In 2011, after the scandal broke, New Times implored Shalala to "admit blame in the Nevin Shapiro scandal or resign." She did neither. In fact, she actively fought the NCAA's sanctions on her athletics department after her employees got caught cheating.

Amazingly, that's not Shalala's only tie to corruption at UM. After the Shapiro scandal subsided, another UM coach hired under her watch got caught up in a cheating probe. Men's basketball coach Jim Larrañaga began running the Hurricanes' team in 2011, when Shalala was president of the school.

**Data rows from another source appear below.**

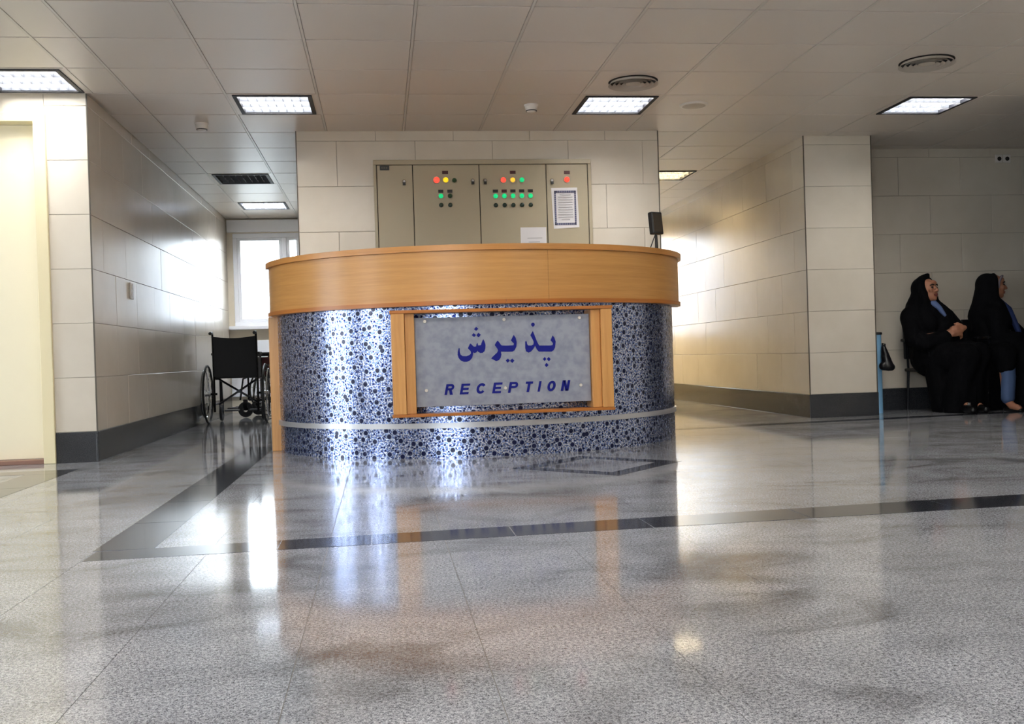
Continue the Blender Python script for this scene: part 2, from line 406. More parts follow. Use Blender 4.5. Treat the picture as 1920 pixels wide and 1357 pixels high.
def bboard(name, p0, ang, L):
    o = MB().bbox(0, L, -.008, T8, 0.0, .2, .003).build(name, MAT['dark_granite']); o['kind'] = 'structure'
    o.location = (p0[0], p0[1], 0); o.rotation_euler = (0, 0, ang)
bboard('baseboard_front', (-2.13, 6.97), 0, .268)
bboard('baseboard_left', (-1.87, 6.96), R90, 6.03)
bboard('baseboard_center', (-.61, 8.09), 0, 2.91)
bboard('baseboard_right', (3.64, 13.9), -R90, 5.6)
bboard('baseboard_pier', (3.632, 8.3), 0, .626)
bboard('baseboard_far', (4.25, 8.88), 0, 5.25)
struct('trim_1', MB().box(-1.874, -1.866, 6.966, 6.974, .2, CZ), 'corner_trim')
struct('trim_2', MB().box(3.636, 3.644, 8.296, 8.304, .2, CZ), 'corner_trim')
struct('trim_3', MB().box(-.614, -.606, 8.086, 8.094, .0, CZ), 'corner_trim')
struct('trim_4', MB().box(2.296, 2.304, 8.086, 8.094, .0, CZ), 'corner_trim')
struct('trim_5', MB().box(4.246, 4.254, 8.296, 8.304, .2, CZ), 'corner_trim')

# ceiling: dark plenum, lay-in panels, bars
ceiling = struct('ceiling', MB().box(-5.4, 9.7, -4.2, 14.2, TOP, TOP+.1), 'plenum')
GX0, GDX, GY0, GDY = -.98, .605, 5.79, .585
gx = lambda k: GX0+k*GDX
gy = lambda k: GY0+k*GDY
def pan(name, x0, x1, y0, y1):
    w, h = round(x1-x0, 4), round(y1-y0, 4)
    key = (w, h)
    if key not in pan.c:
        q = .0022
        pan.c[key] = MB().add([(0, 0, .012), (w, 0, .012), (w, h, .012), (0, h, .012), (0, 0, q), (w, 0, q), (w, h, q), (0, h, q), (q, q, 0), (w-q, q, 0), (w-q, h-q, 0), (q, h-q, 0)],
             [(11, 10, 9, 8), (0, 1, 2, 3)] + [(i, 4+i, 4+(i+1) % 4, (i+1) % 4) for i in range(4)] + [(4+i, 8+i, 8+(i+1) % 4, 4+(i+1) % 4) for i in range(4)]).mesh('ceiling_panel', MAT['ceiling_panel'])
    o = link(name, pan.c[key], ceiling); o.location = (x0, y0, CZ); return o
pan.c = {}
lamp_cells = {(0, 2), (4, 2), (8, 2), (-1, 7), (-1, 10), (6, 7), (6, 11)}
vent_cells = {(4, 1), (7, 0)}
PG, BW = .0055, .007      # joint half gap, half bar width
for j in range(-2, 13):
    y0, y1 = gy(j)+PG, gy(j+1)-PG
    for i in range(-1, 15):
        x0, x1 = gx(i)+BW+.002, gx(i+1)-BW-.002
        if (i, j) in lamp_cells: continue
        if y0 > 8.05 and x0 > -.62 and x1 < 2.31: continue
        if x0 > 3.64 and y0 > 8.9: continue
        if x0 > 7.6: continue
        pan('ceiling_panel', x0, x1, y0, y1)
    # strip left of the first bar and the field over the left door
    pan('ceiling_panel', -1.83+.008 if y1 < 6.97 else -1.868, gx(-1)-BW-.002, y0, y1)
    if y0 < 6.97:
        for q in range(1, 5):
            if (q, j) == (1, 1): continue
            pan('ceiling_panel', -1.83-q*GDX+.008, -1.83-(q-1)*GDX-.008, y0, y1)
for i in list(range(-1, 15)):
    x = gx(i)
    yend = 13.4 if (x < -.62 or 2.31 < x < 3.64) else (8.09 if x < 3 else 8.88)
    MB().box(x-BW, x+BW, 4.6, yend, CZ-.0015, CZ+.02).build('grid_bar', MAT['grid_bar'], ceiling)
MB().box(-1.838, -1.824, 4.6, 6.97, CZ-.0015, CZ+.02).build('grid_bar', MAT['grid_bar'], ceiling)
e = MB(); e.box(-5.4, 9.7, -4.2, gy(-2), CZ, CZ+.012); e.box(7.8, 9.7, gy(-2), 9, CZ, CZ+.012); e.box(-5.4, -1.83-4*GDX, gy(-2), 6.98, CZ, CZ+.012)
e.build('ceiling_field', MAT['ceiling_panel'], ceiling)

# door at left
door = thing('door_1', (-2.61, 7.0, 0), None, None); door['kind'] = 'structure'
fr_ = MB(); fr_.bbox(-2.205, -2.13, 6.945, 7.15, 0, 2.295, .004); fr_.bbox(-3.09, -3.02, 6.945, 7.15, 0, 2.295, .004); fr_.bbox(-3.02, -2.205, 6.945, 7.15, 2.235, 2.295, .004)
fr_.build('door_frame', MAT['frame_cream'], door)
lf = MB().bbox(-3.016, -2.208, 7.05, 7.09, .03, 2.232, .003).build('door_leaf', MAT['door_cream'], door)
h = MB(); h.cyl((-2.93, 7.05, 1.02), (-2.93, 7.0, 1.02), .012); h.cyl((-2.94, 7.0, 1.02), (-2.82, 7.0, 1.02), .01)
h.build('door_handle', MAT['chrome'], lf, True)
MB().bbox(-3.018, -2.207, 6.96, 7.14, 0, .028, .003).build('threshold', MAT['sill_brown'], door)

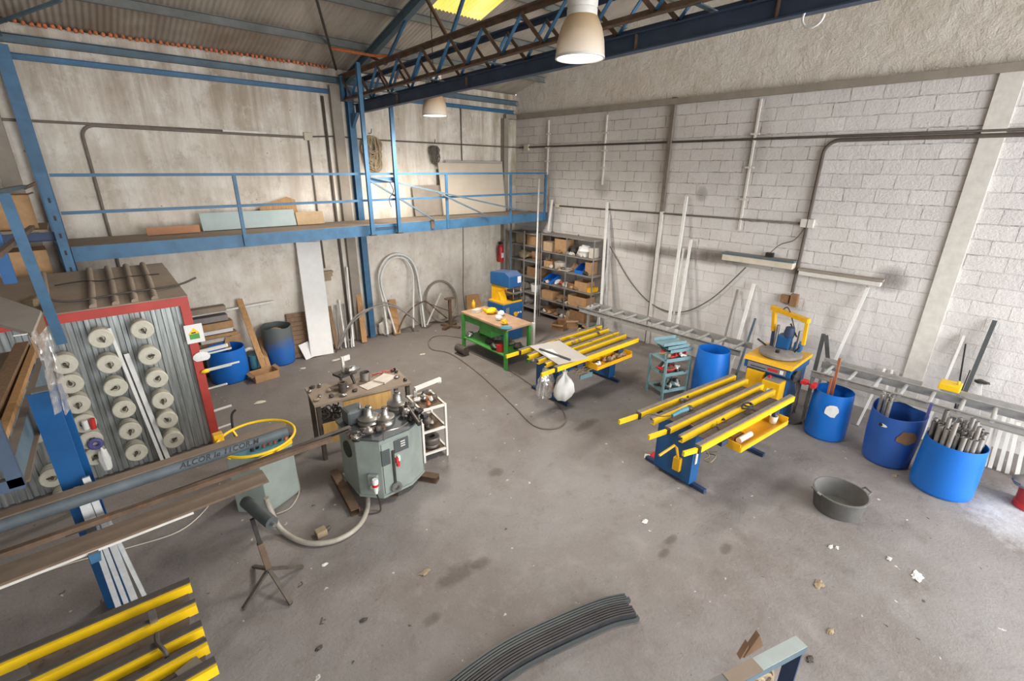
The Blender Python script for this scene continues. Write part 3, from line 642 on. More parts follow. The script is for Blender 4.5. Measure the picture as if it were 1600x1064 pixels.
# ---------------------------------------------------------------- blue drums, tub, bucket
def drum(label, c, r0, r1, h, mat, tilt=(0, 0), bulge=.012, cut=0, seed=1, holes=None, tear=0, n=48, base=0.0):
    t = T('plastic_drum', label, 'drum', (c[0], c[1], 0), None); th = .008
    def top(a): return h+tear*mnoise.noise(V((math.cos(a)*1.2+seed, math.sin(a)*1.2, seed)))*1.0
    vs = []; zs = [0, .02, .06, .25, .5, .75, .95, 1.0]; prof = []
    mb = MB(); ro = []
    for k in range(n):
        a = 2*PI*k/n; H = top(a); col = []
        for f in zs:
            r = r0+(r1-r0)*f+bulge*math.sin(PI*f)
            if f == 0: r -= .025
            elif f == .02: r -= .006
            col.append(V((c[0]+r*math.cos(a)+tilt[0]*f, c[1]+r*math.sin(a)+tilt[1]*f, base+H*f)))
        for f in zs[:1:-1]:
            r = r0+(r1-r0)*f+bulge*math.sin(PI*f)-th
            col.append(V((c[0]+r*math.cos(a)+tilt[0]*f, c[1]+r*math.sin(a)+tilt[1]*f, base+max(.03, H*f))))
        col.append(V((c[0]+(r0-.04)*math.cos(a), c[1]+(r0-.04)*math.sin(a), base+.03)))
        ro.append(col)
    m_ = len(ro[0]); vs = [p for col in ro for p in col]
    fs = [(k*m_+j, ((k+1) % n)*m_+j, ((k+1) % n)*m_+j+1, k*m_+j+1) for k in range(n) for j in range(m_-1)]
    mb.add(vs, fs, True)
    mb.add([col[0] for col in ro], [tuple(range(n))[::-1]]); mb.add([col[-1] for col in ro], [tuple(range(n))])
    b = mb.build('body', mat, t)
    return t, b
def fc(px, py, r):
    p = at(px, py, z=0); d = V((p.x, p.y, 0)).normalized(); return (p.x+d.x*r, p.y+d.y*r)
c1 = (7.69, 1.411); c2 = (7.57, .63); c3 = (7.33, .015)
d1, b1 = drum('blue drum with a torn white label, between saw and the other drums', c1, .266, .248, .73, 'drum_blue', bulge=.008)
def side_patch(c, r, z, a0, w, h, mat, name, par, seed, jag=.25):
    mb = MB(); n = 12; ring = []
    for i in range(n):
        u = 2*PI*i/n; q = 1+jag*mnoise.noise(V((math.cos(u)*2+seed, math.sin(u)*2, seed)))
        aa = a0+w/2*math.cos(u)*q*1.15/r; ring.append(V((c[0]+r*math.cos(aa), c[1]+r*math.sin(aa), z+h/2*math.sin(u)*q*1.1)))
    mb.add([V((c[0]+r*math.cos(a0), c[1]+r*math.sin(a0), z))]+ring, [(0, 1+i, 1+(i+1) % n) for i in range(n)])
    return mb.build(name, mat, par)
def face_cam(c): return math.atan2(-c[1], -c[0])
side_patch(c1, .2685, .5, face_cam(c1)+.12, .15, .17, 'paper', 'torn_label', b1, 4, .5)
d2, b2 = drum('darker blue drum with split rim and hand hole, middle of the three', c2, .262, .295, .74, 'drum_blue_old', tear=.10, seed=5)
side_patch(c2, .306, .5, face_cam(c2)+.55, .2, .17, 'cardboard_brown', 'dirty_patch', b2, 8, .5)
side_patch(c2, .3035, .6, face_cam(c2)-.42, .1, .04, 'white_plastic', 'hand_hole', b2, 2, .1)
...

She left in 2015. And in 2017, the FBI unsealed a huge corruption case against seven men's basketball programs — the feds allegedly caught coaches arranging illegal recruiting payments between Adidas and top high-school athletes in order to ensure the kids signed with UM. Larrañaga has always claimed he was innocent, but the case once again ignited a debate over whether UM should even be allowed to run top-flight athletics programs.

In perhaps the most startling detail, Miami Herald reporter Colleen Wright noted on Twitter this afternoon that the Key Worldwide Foundation, the allegedly fraudulent charity set up by Singer, "donated" $40,000 to the University of Miami in 2015, when Shalala was still running the school:


But now Shalala is upset about corruption in college sports.